To read the full story on our affiliate station’s website KTHV – Channel 11, click here. 

9 comments

  • Ryan

    What a waste of students’ time. They would be better off with a foreign language, computer science class, or really anything other than cursive writing.

    • pacinoguy

      I agree, Ryan. I wonder (yes, I’m a teacher) if any educators or the AEA was able to offer input into this process. This is not a positive development; Arkansas’ teachers and students already have stressful schedules, thanks to No Child Left Behind, or maniacial obsession with standardized testing, and two decades of ever-increasing curricular requirements.

  • Sean

    They could have just stopped with “Arkansas legislators order schools to teach students” and been just as effective.

  • wtf??

    so a trans kid has to live in fear and can’t feel safe in the bathroom, but by God they’ll write pretty! So pointless.

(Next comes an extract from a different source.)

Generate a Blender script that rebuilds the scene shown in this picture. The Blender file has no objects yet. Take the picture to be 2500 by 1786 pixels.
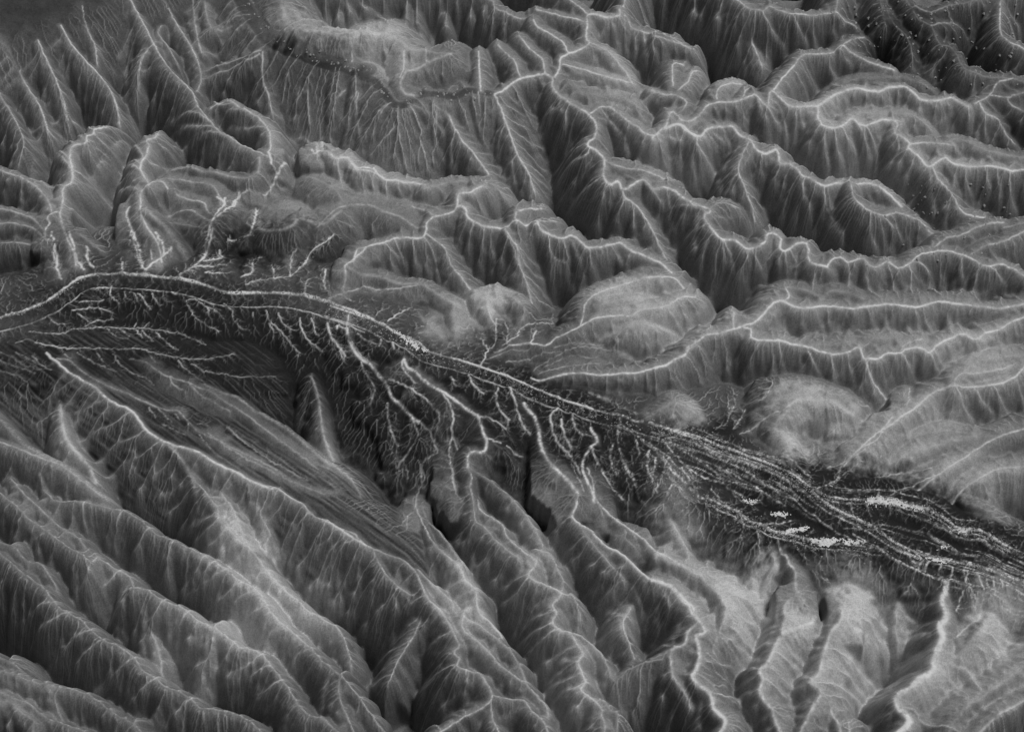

  • brought to you by the AARP lobby

    Grannies and grandpas are all this bill is about. It really does demonstrate how out of touch with reality our state lawakers are.

  • Colleen

    I’m only 31 and am excited to see this. I homeschool my children and will be teaching cursive next year. I believe it’s an important skill.

    • Jeremy Lacking

      Its an absolutely useless skill. Unless the “skill” you are referring to is the skill of learning to do things that aren’t actually important, because if your children ever work or go to college this will become essential.

  • Windsor

    While I do agree that many other things, such as a second language during elementary school, can be great additions – I have to completely disagree with most of the comments here.
    I am an Arkansas high school teacher, just past 30 yrs old(so definitely not “a grandpa”) :-)… there are several studies which show cognitive benefits to learning cursive in particular (just Google and you’ll find some)…so even if a child won’t use writing much in their future career, the skill and practice will still benefit their intelligence.
    Also, even if they won’t use cursive in particular in a future job, they definitely need to have worked on penmanship to…

    • Windsor

      …survive junior high and high school. Schools simply don’t have the resources to allow students to do much of their homework/in class note-taking electronically. The vast majority of

      written work in school(and even in a lot of undergrad classes) must be done by hand. I have many students who attempt to turn in work (as 11th and 12th graders) which is completely illegible.